* EXERCISE PROMPT
Every line that holds "This" should be shown.

[3D scene scripts]
^^^^^^^^^^^^^^^^

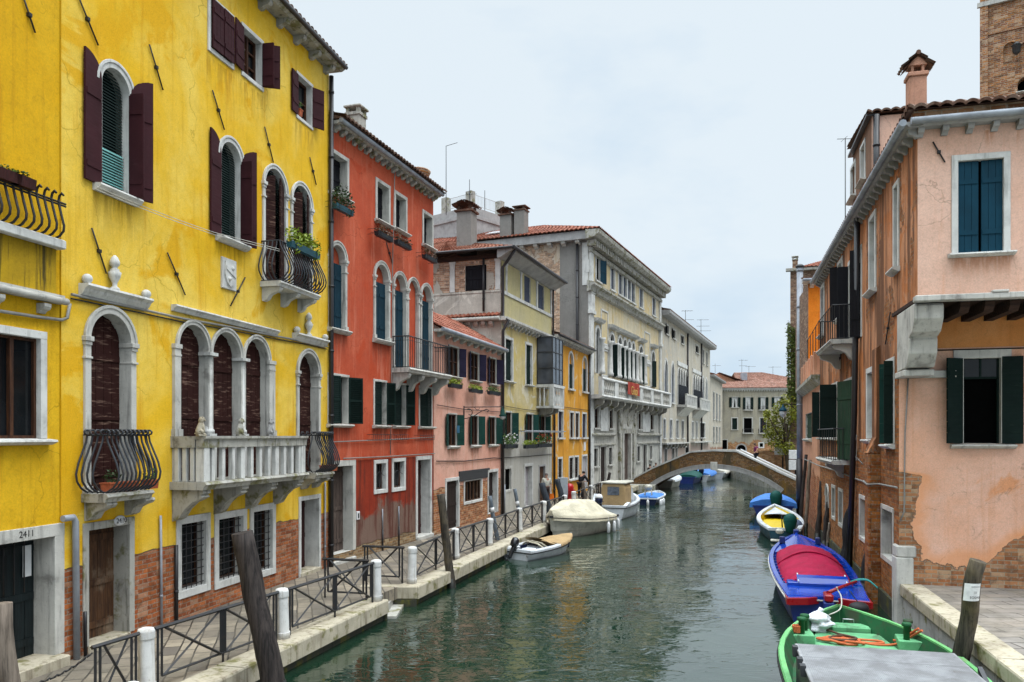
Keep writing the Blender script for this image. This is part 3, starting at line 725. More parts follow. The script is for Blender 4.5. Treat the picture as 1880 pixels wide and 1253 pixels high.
def win(F, parent, ops, s0, s1, z0, z1, arch=False, rise=None, depth=.20, fw=0.0, proud=.035, fmat='stone', sill=True, sillw=.10, pane='glass',
        bars=(1, 2), sh=(), blind=None, grille=None, name='window', outer=False, step=.23, casement='casement', jamb=True, impost=False, far=False, head=True):
    """an opening with everything in it. outer: the given bounds are those of the stone surround"""
    if outer: s0 += fw; s1 -= fw; z1 -= fw; z0 += (fw if sill == 'frame' else (sillw if sill else 0))
    if far: depth = min(depth, .12)
    r = (s1-s0)/2
    rise = (r if rise is None else rise) if arch else 0
    ops.append(dict(s0=s0, s1=s1, z0=z0, z1=z1, arch=arch, rise=rise, depth=depth))
    cx = (s0+s1)/2; zs = z1 - rise
    mb = MB()
    # the pane and its casement are the part itself
    y = depth - .03
    poly = [(s0-.03, z0-.03), (s1+.03, z0-.03), (s1+.03, zs+.03)]
    if arch: poly += [(x, z) for x, z in reversed(arc(cx, zs, r+.03, 14, rise+.03))]
    poly += [(s0-.03, zs+.03)] if not arch else []
    mats = [M[pane], M[casement]]
    mb.prism(poly, depth, depth+.03)
    if bars and pane in ('glass',):
        mb.m = 1; nv, nh = bars; t = .055
        mb.box(s0, s0+t, y-.03, y+.025, z0, zs); mb.box(s1-t, s1, y-.03, y+.025, z0, zs)
        mb.box(s0+t, s1-t, y-.03, y+.025, z0, z0+t)
        mb.box(s0+t, s1-t, y-.03, y+.025, zs-t, zs)
        for k in range(nv):
            x = s0 + (s1-s0)*(k+1)/(nv+1); mb.box(x-.035, x+.035, y-.045, y+.02, z0+t, zs-t)
        for k in range(nh):
            zz = z0 + (zs-z0)*(k+1)/(nh+1); mb.box(s0+t, s1-t, y-.025, y+.015, zz-.018, zz+.018)
    elif name == 'door' or pane.startswith('door') or pane.startswith('shut'):
        mb.m = 0; n = max(3, round((s1-s0)/.2))
        for k in range(n):
            a = s0 + (s1-s0)*k/n; b = s0 + (s1-s0)*(k+1)/n - .01
            zt = zs if not arch else zs + rise*math.sqrt(max(0, 1-(abs((a+b)/2-cx)/r)**2))*.97
            mb.box(a, b, depth-.022, depth-.001, z0, zt)
        if not far:
            for k in (.12, .5, .9):
                zz = z0+(zs-z0)*k; mb.box(s0+.03, s1-.03, depth-.045, depth-.022, zz-.06, zz+.06)
    o = mb.build(name, mats, parent, F.M)
    if sill and not far: DRIPS.setdefault(parent.name, []).append((s0-fw-.08, s1+fw+.08, z0-sillw-(fw if sill == 'frame' else 0)))
    e = .008
    if fw > 0:
        fb = MB()
        dp = depth if jamb else .06
        if arch:
            inner = [(s0+e, z0)] + arc(cx, zs, r-e, 16, rise-e) + [(s1-e, z0)]
            out = [(s0-fw, z0)] + arc(cx, zs, r+fw, 16, rise+fw) + [(s1+fw, z0)]
            fb.band(inner, out, -proud, dp)
            if not far:
                in2 = arc(cx, zs, r+fw*.7, 16, rise+fw*.7); o2 = arc(cx, zs, r+fw+.02, 16, rise+fw+.02)
                fb.band(in2, o2, -proud-.022, -proud+.004)
            if impost:
                for a, b in ((s0-fw-.035, s0+.03), (s1-.03, s1+fw+.035)):
                    fb.box(a, b, -proud-.045, dp*.9, zs-.05, zs+.035); fb.box(a+.02, b-.02, -proud-.02, dp*.85, zs-.12, zs-.05)
                    fb.box(a+.012, b-.012, -proud-.028, dp*.86, zs-.36, zs-.32)
                    fb.box(a+.01, b-.01, -proud-.03, dp*.86, z0, z0+.12)
        else:
            fb.box(s0-fw, s0+e, -proud, dp, z0, z1); fb.box(s1-e, s1+fw, -proud, dp, z0, z1)
            if head: fb.box(s0-fw, s1+fw, -proud-.003, dp, z1-e, z1+fw)
            if sill == 'frame': fb.box(s0-fw, s1+fw, -proud-.003, dp, z0-fw, z0+e)
        fb.build('frame', M[fmat], o, F.M, bevel=0 if far else .008)
    if sill and sill != 'frame':
        sb = MB(); h = sillw
        if far: sb.box(s0-fw-.06, s1+fw+.06, -proud-.11, depth*.9, z0-h, z0+.006)
        else:
            sb.prismx([(-proud-.14, z0-.02), (-proud-.15, z0-.05), (-proud-.10, z0-h*.75), (-proud-.03, z0-h), (depth*.9, z0-h), (depth*.9, z0+.012)], s0-fw-.07, s1+fw+.07)
        sb.build('sill', M[fmat], o, F.M)
    if blind:
        bb = MB(); matb, b0, b1 = blind
        yb = depth*.55
        n = int((b1-b0)/(.055 if not far else .12))
        for k in range(n):
            z = b0 + (b1-b0)*(k+.5)/n; hh = (b1-b0)/n
            half = r-.012
            if arch and z > zs: half = max(.03, r*math.sqrt(max(0, 1-((z-zs)/rise)**2))-.02)
            bb.prismx([(yb-.03, z-hh*.45), (yb-.024, z-hh*.5), (yb+.005, z+hh*.3), (yb, z+hh*.36)], cx-half, cx+half)
        bb.build('blind', M[matb], o, F.M)
    if grille:
        nv, nh = grille; gb = MB()
        for k in range(nv):
            x = s0 + (s1-s0)*(k+.5)/nv; gb.tube([(x, .05, z0), (x, .05, z1)], .011, 5)
        for k in range(nh):
            z = z0 + (z1-z0)*(k+.5)/nh; gb.tube([(s0, .05, z), (s1, .05, z)], .011, 5)
        gb.build('grille', M['iron'], o, F.M)
    for q in sh:
        side, ang, mat, style = q[:4]; op = q[4] if len(q) > 4 else {}
        wd = op.get('w', (s1-s0)/2); hx = op.get('hx', s0 if side == 'L' else s1)
        hy = op.get('hy', -proud-.012)
        leaf(F, o, hx, hy, side, wd, op.get('z0', z0+.01), op.get('z1', z1), ang, mat, style, op.get('arch', rise if arch else 0.0), op.get('step', step if style != 'louvre' else (.06 if not far else .12)))
    return o

def uwin(F, parent, ops, u0, u1, vt, vb, **kw):
    """window from photo columns u0..u1 and rows vt, vb read at its left edge (or at kw 'ur')"""
    ur = kw.pop('ur', u0)
    return win(F, parent, ops, F.s_(u0), F.s_(u1), F.z_(ur, vb), F.z_(ur, vt), **kw)

def corbels(F, part, x0, x1, z, n, proj, w=.14, h=.2, mat='stone', name='corbel'):
    mb = MB()
    mb.prismx([(0.02, 0), (-proj, 0), (-proj, -h*.35), (-proj*.85, -h*.6), (-proj*.45, -h*.75), (-proj*.25, -h), (0.02, -h)], -w/2, w/2)
    first = None
    for k in range(n):
        x = x0 + (x1-x0)*(k+.5)/n
        m = F.M @ Matrix.Translation((x, 0, z))
        if first is None: first = mb.build(name, M[mat], part, m)
        else: share(first, name, part, m)

def cornice(F, parent, x0, x1, z, proj=.35, h=.16, mat='stone', n=0, gutter=None, cw=.14, ch=.2, gr=.075, ends=0.0, cproj=None):
    """projecting band with its top at z + h, corbels under it, gutter along its edge"""
    mb = MB()
    mb.prismx([(0.05, z), (-proj*.8, z), (-proj, z+h*.45), (-proj, z+h), (.05, z+h)], x0-ends, x1+ends)
    o = mb.build('cornice', M[mat], parent, F.M)
    if n: corbels(F, o, x0, x1, z-.002, n, cproj or proj*.72, cw, ch, mat)
    if gutter:
        g = MB(); g.tube([(x0-ends, -proj-gr*.8, z+h*.9), (x1+ends, -proj-gr*.8, z+h*.9)], gr, 8)
        g.build('gutter', M[gutter], o, F.M)
    return o

def tile_patch(mb, e0, e1, t0, t1, pitch=.22, row=.42, amp=.05, sub=6, lip=.06):
    """barrel-tile roof surface between eave e0-e1 and top t0-t1"""
    e0, e1, t0, t1 = map(Vector, (e0, e1, t0, t1))
    wide = max((e1-e0).length, (t1-t0).length); up = ((t0-e0).length + (t1-e1).length)/2
    nc = max(2, round(wide/pitch)); nr = max(1, round(up/row))
    nrm = (e1-e0).cross(t0-e0)
    if nrm.length < 1e-6: nrm = (e1-e0).cross(t1-e1)
    nrm.normalize()
    if nrm.z < 0: nrm = -nrm
    rows = []
    for j in range(nr):
        for tt, st in ((j/nr, .030), ((j+1)/nr, 0.0)):
            L = e0.lerp(t0, tt); Rr = e1.lerp(t1, tt); r = []
            for i in range(nc*sub+1):
                f = i/(nc*sub); ph = f*nc
                hgt = amp*abs(math.cos(PI*ph))**.8 + st + .012*mnoise.noise((math.floor(ph)*1.7, j*2.3, e0.x))
                r.append(L.lerp(Rr, f) + nrm*hgt)
            rows.append(r)
    down = [p - nrm*lip for p in rows[0]]
    mb.gridmesh([down] + rows)
    mb.face((e0 - nrm*.03, e1 - nrm*.03, t1 - nrm*.03, t0 - nrm*.03))

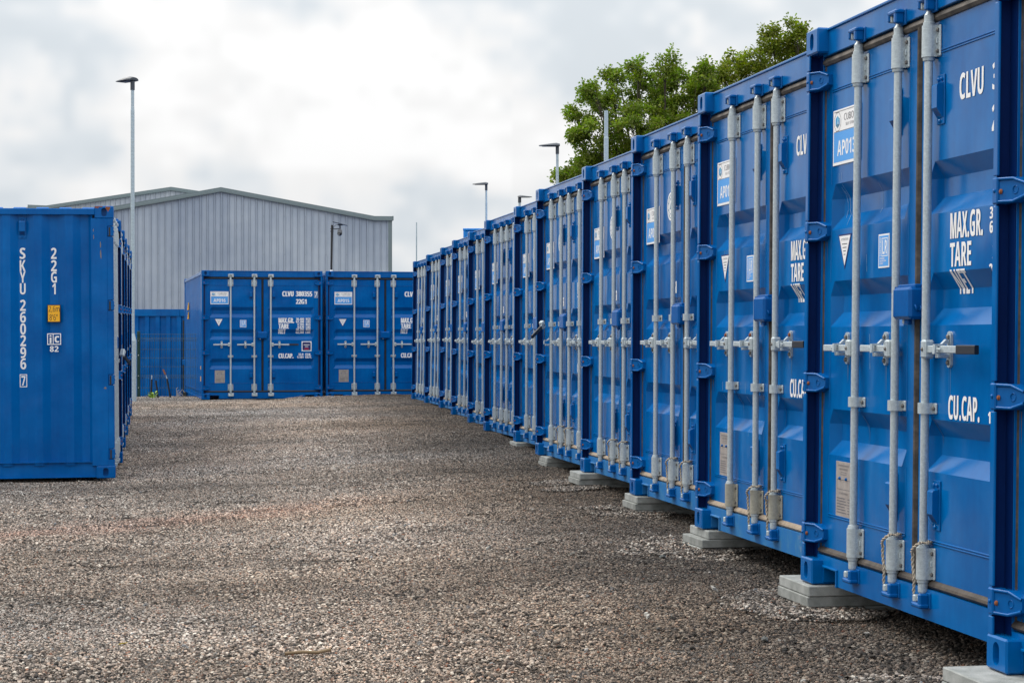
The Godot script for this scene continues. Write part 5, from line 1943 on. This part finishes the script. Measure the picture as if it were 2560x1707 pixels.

^^^^^^^^^^^^^^^^

* EXERCISE RESULT
Keep writing the Blender script for this image. This is part 3, starting at line 725. More parts follow. The script is for Blender 4.5. Treat the picture as 1880 pixels wide and 1253 pixels high.
The Godot script for this scene continues. Write part 5, from line 1943 on. This part finishes the script. Measure the picture as if it were 2560x1707 pixels.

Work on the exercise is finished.